**DESCRIPTION OF THE TASK:**
Scan the records and identify every line in which the string "Blender" occurs, then return those lines.

**GIVEN RECORDS:**
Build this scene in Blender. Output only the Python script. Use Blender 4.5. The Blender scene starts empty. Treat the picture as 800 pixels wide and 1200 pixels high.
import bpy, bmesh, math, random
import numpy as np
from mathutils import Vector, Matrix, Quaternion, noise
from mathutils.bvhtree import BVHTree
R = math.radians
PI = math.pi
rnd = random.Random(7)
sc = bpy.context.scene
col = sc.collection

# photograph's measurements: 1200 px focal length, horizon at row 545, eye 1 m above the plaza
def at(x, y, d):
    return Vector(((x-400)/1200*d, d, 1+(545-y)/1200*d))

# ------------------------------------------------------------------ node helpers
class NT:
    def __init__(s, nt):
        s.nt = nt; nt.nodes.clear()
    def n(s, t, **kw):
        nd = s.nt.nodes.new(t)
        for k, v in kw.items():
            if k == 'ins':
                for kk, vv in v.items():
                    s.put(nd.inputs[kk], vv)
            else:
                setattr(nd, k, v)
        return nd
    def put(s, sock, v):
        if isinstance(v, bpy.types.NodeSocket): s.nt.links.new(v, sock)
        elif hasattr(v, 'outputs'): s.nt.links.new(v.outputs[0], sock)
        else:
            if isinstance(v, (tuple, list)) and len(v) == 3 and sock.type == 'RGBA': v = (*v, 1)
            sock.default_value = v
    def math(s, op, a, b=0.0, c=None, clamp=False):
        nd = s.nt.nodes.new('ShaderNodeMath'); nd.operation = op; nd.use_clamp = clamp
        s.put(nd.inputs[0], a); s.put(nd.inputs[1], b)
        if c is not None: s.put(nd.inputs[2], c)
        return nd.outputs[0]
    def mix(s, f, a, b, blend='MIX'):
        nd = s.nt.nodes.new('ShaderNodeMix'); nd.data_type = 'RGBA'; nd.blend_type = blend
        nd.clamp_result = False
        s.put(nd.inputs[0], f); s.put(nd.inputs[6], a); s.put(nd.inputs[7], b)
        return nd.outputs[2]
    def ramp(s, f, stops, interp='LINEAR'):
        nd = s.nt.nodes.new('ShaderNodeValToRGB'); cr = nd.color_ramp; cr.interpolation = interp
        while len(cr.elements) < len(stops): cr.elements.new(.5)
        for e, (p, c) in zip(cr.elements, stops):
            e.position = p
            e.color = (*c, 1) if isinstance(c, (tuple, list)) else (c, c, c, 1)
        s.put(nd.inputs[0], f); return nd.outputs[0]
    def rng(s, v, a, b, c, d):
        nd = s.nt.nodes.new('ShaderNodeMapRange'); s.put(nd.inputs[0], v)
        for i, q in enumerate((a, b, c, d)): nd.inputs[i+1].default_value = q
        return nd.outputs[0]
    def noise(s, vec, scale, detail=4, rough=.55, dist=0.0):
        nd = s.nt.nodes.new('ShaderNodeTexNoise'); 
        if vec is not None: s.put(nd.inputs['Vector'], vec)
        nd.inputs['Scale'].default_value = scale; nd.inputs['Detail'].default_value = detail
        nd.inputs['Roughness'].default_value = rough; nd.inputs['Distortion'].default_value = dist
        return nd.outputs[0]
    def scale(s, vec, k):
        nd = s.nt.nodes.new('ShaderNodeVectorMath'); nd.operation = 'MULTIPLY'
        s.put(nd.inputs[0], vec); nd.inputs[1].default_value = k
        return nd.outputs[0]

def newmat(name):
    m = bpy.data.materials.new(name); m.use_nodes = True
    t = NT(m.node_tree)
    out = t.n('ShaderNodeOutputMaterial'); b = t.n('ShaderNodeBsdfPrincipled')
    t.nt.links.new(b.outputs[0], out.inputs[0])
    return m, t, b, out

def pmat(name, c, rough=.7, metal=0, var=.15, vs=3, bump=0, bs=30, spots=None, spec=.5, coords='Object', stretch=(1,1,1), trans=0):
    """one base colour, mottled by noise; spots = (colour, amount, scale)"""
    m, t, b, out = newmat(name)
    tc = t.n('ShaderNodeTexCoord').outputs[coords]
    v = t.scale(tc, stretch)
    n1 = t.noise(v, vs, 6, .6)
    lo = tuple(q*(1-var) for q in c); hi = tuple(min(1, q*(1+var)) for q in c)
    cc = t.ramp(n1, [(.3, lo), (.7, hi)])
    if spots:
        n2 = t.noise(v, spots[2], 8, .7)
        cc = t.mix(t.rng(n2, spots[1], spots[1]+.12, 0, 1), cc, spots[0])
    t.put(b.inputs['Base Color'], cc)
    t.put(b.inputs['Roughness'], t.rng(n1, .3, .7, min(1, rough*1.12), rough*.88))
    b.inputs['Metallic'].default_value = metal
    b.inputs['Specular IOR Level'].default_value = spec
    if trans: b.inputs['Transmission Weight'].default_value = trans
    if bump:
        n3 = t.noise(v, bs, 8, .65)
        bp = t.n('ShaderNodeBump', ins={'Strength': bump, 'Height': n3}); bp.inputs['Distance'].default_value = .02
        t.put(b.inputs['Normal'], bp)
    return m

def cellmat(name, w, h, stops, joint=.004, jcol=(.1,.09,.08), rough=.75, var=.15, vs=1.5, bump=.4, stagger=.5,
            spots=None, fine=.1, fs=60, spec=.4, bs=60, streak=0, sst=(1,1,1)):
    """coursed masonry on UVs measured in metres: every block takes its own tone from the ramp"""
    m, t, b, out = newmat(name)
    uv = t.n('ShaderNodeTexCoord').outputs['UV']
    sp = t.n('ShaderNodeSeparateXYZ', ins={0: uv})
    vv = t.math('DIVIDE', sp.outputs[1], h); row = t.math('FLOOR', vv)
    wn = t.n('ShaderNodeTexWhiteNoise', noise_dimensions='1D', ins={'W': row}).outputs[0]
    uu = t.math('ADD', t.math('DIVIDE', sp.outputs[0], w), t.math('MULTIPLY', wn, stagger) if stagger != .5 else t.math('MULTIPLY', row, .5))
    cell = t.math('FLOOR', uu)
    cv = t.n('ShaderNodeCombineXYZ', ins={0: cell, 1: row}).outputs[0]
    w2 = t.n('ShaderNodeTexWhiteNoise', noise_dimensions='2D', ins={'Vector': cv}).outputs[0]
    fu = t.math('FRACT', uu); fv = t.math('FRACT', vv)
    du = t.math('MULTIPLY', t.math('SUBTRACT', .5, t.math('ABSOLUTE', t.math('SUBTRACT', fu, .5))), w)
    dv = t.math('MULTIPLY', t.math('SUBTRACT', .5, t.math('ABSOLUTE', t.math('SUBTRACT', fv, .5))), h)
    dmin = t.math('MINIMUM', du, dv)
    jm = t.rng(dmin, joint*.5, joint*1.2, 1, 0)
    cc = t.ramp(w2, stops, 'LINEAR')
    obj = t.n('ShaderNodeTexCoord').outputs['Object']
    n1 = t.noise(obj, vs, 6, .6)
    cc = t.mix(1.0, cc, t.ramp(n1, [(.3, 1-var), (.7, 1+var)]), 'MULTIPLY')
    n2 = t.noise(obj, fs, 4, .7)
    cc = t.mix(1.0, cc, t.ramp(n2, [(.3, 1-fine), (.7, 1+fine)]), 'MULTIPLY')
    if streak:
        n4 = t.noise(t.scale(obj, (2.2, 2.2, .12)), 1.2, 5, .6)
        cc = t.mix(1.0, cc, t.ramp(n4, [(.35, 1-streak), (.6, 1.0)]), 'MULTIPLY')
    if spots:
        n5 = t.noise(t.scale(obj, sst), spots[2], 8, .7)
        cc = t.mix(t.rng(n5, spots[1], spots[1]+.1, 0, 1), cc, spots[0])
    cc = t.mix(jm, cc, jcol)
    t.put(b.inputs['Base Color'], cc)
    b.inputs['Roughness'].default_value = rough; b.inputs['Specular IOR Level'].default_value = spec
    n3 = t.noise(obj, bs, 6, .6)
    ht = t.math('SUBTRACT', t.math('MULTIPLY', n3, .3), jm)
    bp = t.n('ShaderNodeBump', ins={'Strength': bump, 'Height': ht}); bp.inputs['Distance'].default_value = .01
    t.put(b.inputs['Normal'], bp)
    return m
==
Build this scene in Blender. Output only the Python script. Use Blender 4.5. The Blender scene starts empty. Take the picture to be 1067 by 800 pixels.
* * *
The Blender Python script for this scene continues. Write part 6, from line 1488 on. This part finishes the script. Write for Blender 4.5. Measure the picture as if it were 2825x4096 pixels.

**RESULT OF THE EXERCISE:**
Build this scene in Blender. Output only the Python script. Use Blender 4.5. The Blender scene starts empty. Treat the picture as 800 pixels wide and 1200 pixels high.
Build this scene in Blender. Output only the Python script. Use Blender 4.5. The Blender scene starts empty. Take the picture to be 1067 by 800 pixels.
The Blender Python script for this scene continues. Write part 6, from line 1488 on. This part finishes the script. Write for Blender 4.5. Measure the picture as if it were 2825x4096 pixels.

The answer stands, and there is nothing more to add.